Records with scene code:

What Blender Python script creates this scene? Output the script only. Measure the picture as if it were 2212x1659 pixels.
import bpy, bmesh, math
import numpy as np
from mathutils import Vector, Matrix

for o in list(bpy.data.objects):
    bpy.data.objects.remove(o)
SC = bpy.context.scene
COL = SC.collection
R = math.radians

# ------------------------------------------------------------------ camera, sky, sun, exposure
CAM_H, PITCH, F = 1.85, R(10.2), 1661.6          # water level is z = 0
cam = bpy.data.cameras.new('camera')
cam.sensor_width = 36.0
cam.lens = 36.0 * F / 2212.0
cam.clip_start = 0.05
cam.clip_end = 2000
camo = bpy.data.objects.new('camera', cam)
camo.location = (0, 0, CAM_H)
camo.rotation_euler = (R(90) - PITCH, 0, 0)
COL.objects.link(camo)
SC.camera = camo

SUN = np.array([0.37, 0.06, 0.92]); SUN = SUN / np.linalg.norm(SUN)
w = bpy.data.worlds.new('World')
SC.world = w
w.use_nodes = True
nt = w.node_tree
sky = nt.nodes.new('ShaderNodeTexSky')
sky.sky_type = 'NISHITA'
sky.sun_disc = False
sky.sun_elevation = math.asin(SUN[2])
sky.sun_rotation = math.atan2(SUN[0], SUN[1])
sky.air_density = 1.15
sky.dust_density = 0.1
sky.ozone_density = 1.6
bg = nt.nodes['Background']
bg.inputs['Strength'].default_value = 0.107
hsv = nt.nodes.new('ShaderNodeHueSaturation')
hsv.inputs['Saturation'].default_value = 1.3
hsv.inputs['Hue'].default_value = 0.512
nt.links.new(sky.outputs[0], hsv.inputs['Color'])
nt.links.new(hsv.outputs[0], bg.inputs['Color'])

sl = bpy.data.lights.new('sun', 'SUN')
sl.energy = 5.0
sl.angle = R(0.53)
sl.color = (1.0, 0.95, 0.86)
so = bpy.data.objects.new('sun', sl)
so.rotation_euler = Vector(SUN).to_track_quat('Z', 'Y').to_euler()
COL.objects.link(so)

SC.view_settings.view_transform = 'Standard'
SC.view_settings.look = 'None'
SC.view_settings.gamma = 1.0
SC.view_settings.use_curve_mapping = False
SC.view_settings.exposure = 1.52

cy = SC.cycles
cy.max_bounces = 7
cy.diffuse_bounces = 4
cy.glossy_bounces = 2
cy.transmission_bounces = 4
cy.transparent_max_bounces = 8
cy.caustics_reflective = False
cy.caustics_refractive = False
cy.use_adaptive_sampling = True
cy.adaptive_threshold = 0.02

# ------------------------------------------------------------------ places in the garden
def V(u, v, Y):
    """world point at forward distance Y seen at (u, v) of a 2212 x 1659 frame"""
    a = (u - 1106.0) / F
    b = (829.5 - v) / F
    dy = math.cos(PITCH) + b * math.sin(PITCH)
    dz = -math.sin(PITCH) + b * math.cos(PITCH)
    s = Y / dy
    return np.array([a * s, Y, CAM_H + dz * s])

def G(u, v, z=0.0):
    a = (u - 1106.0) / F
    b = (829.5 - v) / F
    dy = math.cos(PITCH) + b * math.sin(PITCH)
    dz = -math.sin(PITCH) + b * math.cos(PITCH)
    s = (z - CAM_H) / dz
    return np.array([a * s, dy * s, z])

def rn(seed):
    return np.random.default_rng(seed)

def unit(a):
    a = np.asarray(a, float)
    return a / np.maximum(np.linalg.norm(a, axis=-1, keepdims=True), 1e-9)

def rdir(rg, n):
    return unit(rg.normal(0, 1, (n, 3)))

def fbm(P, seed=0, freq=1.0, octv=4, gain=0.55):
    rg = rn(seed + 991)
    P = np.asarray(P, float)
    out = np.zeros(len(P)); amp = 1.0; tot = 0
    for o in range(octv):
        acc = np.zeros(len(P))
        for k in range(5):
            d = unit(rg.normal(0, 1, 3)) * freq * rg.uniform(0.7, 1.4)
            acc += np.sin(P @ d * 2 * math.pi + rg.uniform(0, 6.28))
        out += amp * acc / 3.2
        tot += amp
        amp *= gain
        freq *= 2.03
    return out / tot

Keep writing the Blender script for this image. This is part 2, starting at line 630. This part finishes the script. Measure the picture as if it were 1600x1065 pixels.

• _Problem to solve_: In the entries above, locate every line with the word "pixels" and copy it.

• _Complete answer_:
What Blender Python script creates this scene? Output the script only. Measure the picture as if it were 2212x1659 pixels.
Keep writing the Blender script for this image. This is part 2, starting at line 630. This part finishes the script. Measure the picture as if it were 1600x1065 pixels.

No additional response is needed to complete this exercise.